The Urbanist Case Against Fannie Mae and Freddie Mac

The Congress for the New Urbanism (CNU), an advocacy group working to reform local development practices, is seizing on House Financial Services Committee Chairman Barney Frank’s (D-MA) recent call for a new system of housing finance to replace government-controlled Fannie Mae and Freddie Mac.

liveworkplay_0726_B_227477l.jpgMixed-use developments, such as Atlanta’s Atlantic Station (above), are often incompatible with Fannie and Freddie’s rules. (Photo: AJC)

The CNU’s concerns about Fannie and Freddie, which the government has used for more than 40 years to promote home ownership by backstopping trillions of dollars in mortgage loans, predate the government’s takeover of the two entities in 2008.

Urbanists’ frustrations with Fannie and Freddie stem from a key fact: both mortgage guarantors will not deal in home loans for properties with more than 20 percent of space set aside for non-residential use. Plans for walkable, mixed-use complexes that combine housing, retail, and office space, therefore, are often out of luck.

"Every Main Street in America violates Fannie Mae’s and Freddie Mac’s
rigid standards," CNU President John Norquist said in a statement yesterday reiterating his group’s support for housing finance reform.

Citing "plenty of mixed-use streets" in major cities where Fannie and Freddie have played no role in development, Norquist added: "These neighborhoods often have
impressive purchasing power, transit-service and the potential to be
sites of new opportunity and green redevelopment, but this flawed
government-subsidized lending approach works to keep them locked in a
pattern of disinvestment."

Norquist and fellow urbanists have reason to hold out hope for government housing support to take on a more pro-urban cast in the coming years. The Obama administration’s new inter-agency sustainable communities task force plans to spend some of its initial $150 million allocation on encouraging the issuance of "location-efficient" mortgages that take lower transportation costs into account, rewarding borrowers who move to more walkable or transit-rich areas.

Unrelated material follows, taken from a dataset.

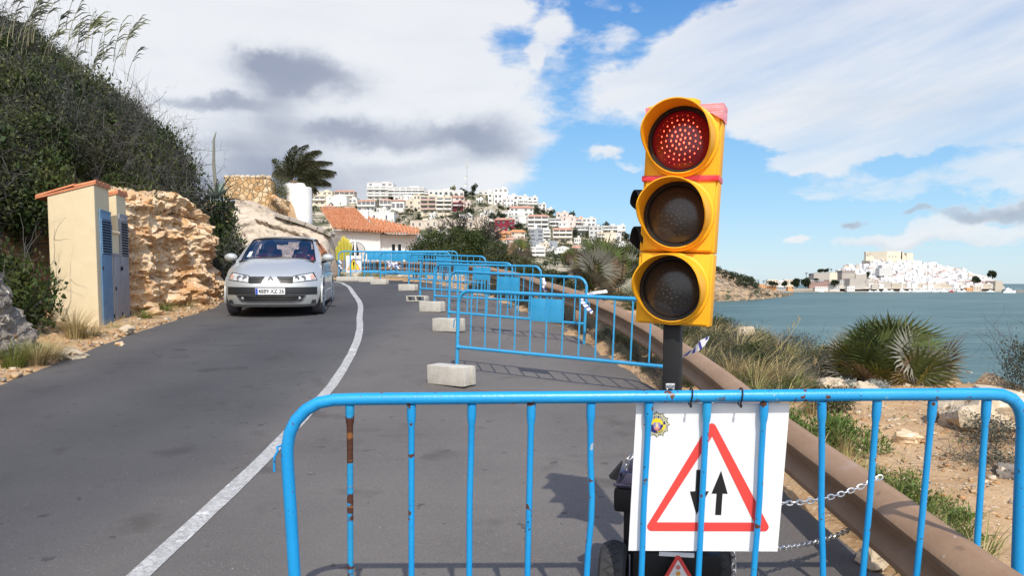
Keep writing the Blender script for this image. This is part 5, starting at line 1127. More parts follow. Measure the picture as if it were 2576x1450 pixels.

But where Fannie and Freddie is concerned, Congress has shown little appetite to make the difficult choices necessary to phase in a new framework for what’s known as the "secondary mortgage market."
Treasury Secretary Tim Geithner followed Frank’s comments by admitting to PBS that restructuring the mortgage giants probably would not occur this year, calling it "a complicated thing to get right."

And even as Frank predicted that lawmakers would work this year on a new face to replace Fannie and Freddie, he did not address the charges of anti-urban bias long leveled by Norquist’s CNU. Less than one year ago, however, Frank publicly questioned Fannie and Freddie’s decision to tighten their rules on lending for all-residential condo developments.

  • J Winton

    As a residental underwriter, I think this is a good idea. To compensate for a risky collateral, the credit, capacity and capital needs to be strong. If the customer had 680+ credit, 30% downpayment with reserves and ratios of 28/36, this would be an acceptable risk. If someone gave me $50 Million or more as seed money, I would be agreeable to lending to people who meet these qualification on mixed use property.

  • rejected

    @ J Winton, can you address this conundrum?: Last summer I applied for and was rejected for a refinance loan on a property I have >20% equity in by my original purchase price and ~50% by current assessments. Credit rating >=800. Wanted to go from 30 yr fixed to 15 with a lower interest rate and get a lower monthly payment too. The loan was rejected after about 2.5 months for the reason that the sq footage was below the min. for FHA loans. However I wasn’t applying for an FHA for the refinance; and The property (a condo) is in an FHA approved building; and I originally purchased it 10 yrs ago with an FHA. I didn’t follow up b/c a death in the family took my emotional resources. But I was left with the impression that if I wanted to/needed to sell this property I wouldn’t be able to b/c it doesn’t meet the current min. sq footage for someone else to get a loan to buy it. Do you know anything about this?